Tutuklu sanık Bayram Ali Sivaslıoğlu ise sohbet toplantılarına katıldığını belirterek, bunu yaparken vatana ihanet düşüncesiyle hareket etmediğini öne sürdü.
Örgütsel bir faaliyetinin olmadığını iddia eden Sivaslıoğlu, "Yurt dışına hiçbir zaman FETÖ/PDY terör örgütü için gitmedim. Bu örgüt beni kandırdı. Tahliyemi ve beraatimi talep ediyorum." savunmasını yaptı.
Tutuklu sanık Yağmur Akkülah da mağduriyet yaşadığını ve işletmelerinde çalışan insanların işsiz kaldığını anlattı.

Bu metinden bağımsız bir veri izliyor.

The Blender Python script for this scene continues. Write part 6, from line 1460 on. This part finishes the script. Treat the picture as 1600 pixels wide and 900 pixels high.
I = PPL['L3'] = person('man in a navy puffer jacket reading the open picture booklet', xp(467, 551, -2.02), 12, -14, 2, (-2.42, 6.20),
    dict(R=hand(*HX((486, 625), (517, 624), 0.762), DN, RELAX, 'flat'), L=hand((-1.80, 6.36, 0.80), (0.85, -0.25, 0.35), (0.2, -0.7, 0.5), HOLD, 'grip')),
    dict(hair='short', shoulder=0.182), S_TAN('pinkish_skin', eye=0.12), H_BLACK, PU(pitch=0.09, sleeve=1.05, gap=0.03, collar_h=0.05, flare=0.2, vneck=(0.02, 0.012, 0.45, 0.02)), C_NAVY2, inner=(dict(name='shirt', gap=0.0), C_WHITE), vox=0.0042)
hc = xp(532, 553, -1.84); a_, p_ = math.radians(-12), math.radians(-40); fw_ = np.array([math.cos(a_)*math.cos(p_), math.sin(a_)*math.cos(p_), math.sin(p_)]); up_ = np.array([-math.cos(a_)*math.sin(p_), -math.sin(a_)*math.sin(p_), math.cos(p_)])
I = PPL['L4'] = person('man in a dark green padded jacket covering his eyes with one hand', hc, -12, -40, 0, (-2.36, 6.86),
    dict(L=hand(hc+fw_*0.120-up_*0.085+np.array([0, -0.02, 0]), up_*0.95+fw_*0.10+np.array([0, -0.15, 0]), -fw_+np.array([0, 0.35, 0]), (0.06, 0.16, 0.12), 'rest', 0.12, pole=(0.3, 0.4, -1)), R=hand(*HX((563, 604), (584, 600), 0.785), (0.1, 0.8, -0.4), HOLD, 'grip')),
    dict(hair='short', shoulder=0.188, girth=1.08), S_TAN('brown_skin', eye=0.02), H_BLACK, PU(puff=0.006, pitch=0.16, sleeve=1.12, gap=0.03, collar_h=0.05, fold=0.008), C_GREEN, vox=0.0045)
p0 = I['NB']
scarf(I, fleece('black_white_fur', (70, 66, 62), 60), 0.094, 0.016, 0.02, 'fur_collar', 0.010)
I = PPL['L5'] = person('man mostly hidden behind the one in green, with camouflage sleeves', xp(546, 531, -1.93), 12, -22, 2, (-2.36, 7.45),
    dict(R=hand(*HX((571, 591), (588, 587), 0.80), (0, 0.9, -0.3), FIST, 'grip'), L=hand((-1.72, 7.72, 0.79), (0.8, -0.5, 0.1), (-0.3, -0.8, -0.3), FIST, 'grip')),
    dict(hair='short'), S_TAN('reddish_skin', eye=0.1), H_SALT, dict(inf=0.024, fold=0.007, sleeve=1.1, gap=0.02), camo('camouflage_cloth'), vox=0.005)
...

Hakkındaki suçlamaları reddeden Akkülah, şunları kaydetti:
"Kızılcahamam'da örgütsel bir toplantıya katılmadım. Benim burada devre mülküm mevcuttur. Ailemle birlikte buraya giderim. Benim mağduriyetimden dolayı bin tane insan işsiz kaldı. Düzce'deki fabrikamda 400 insan çalışıyor ve ben terör örgütü üyeliğinden yargılanıyorum. Adana'da 8-10 tane yurt var ve en öne çıkan Faruk Akkülah yurdu. Ne yapmış bu Faruk Akkülah? Ben vatan millet sevgisiyle büyümüş bir insanım. Şu an yurt dışında ne kadar alacağım var onu bile bilmiyorum çünkü emniyet bilgisayarlarımıza el koydu. Ben tahliyemi ve beraatimi istiyorum."
Duruşmada savunması alınan diğer sanıklar da tahliye ve beraatlerini talep etti.
Daha sonra cumhuriyet savcısı, tutuklu sanıkların bu durumlarının devamı, ayrıca tutuksuz olanlardan 10'unun tutuklanması talebinde bulundu.
Mahkeme heyeti, tutuklu sanıklar Kamil Üzüm, Mehmet Şaşmaz, Mustafa Boğar, Mustafa Erhan Çetinus, Selim Aslan ve Bayram Ali Sivaslıoğlu'nun yurt dışına çıkış yasağı ve adli kontrol tedbiri ile tahliyesine, tutuksuz sanıklar Tahir Acaroğlu, Birol Tekin Ünaldı ve Halim Tosunlu'nun ise tutuklanmasına karar vererek duruşmayı erteledi.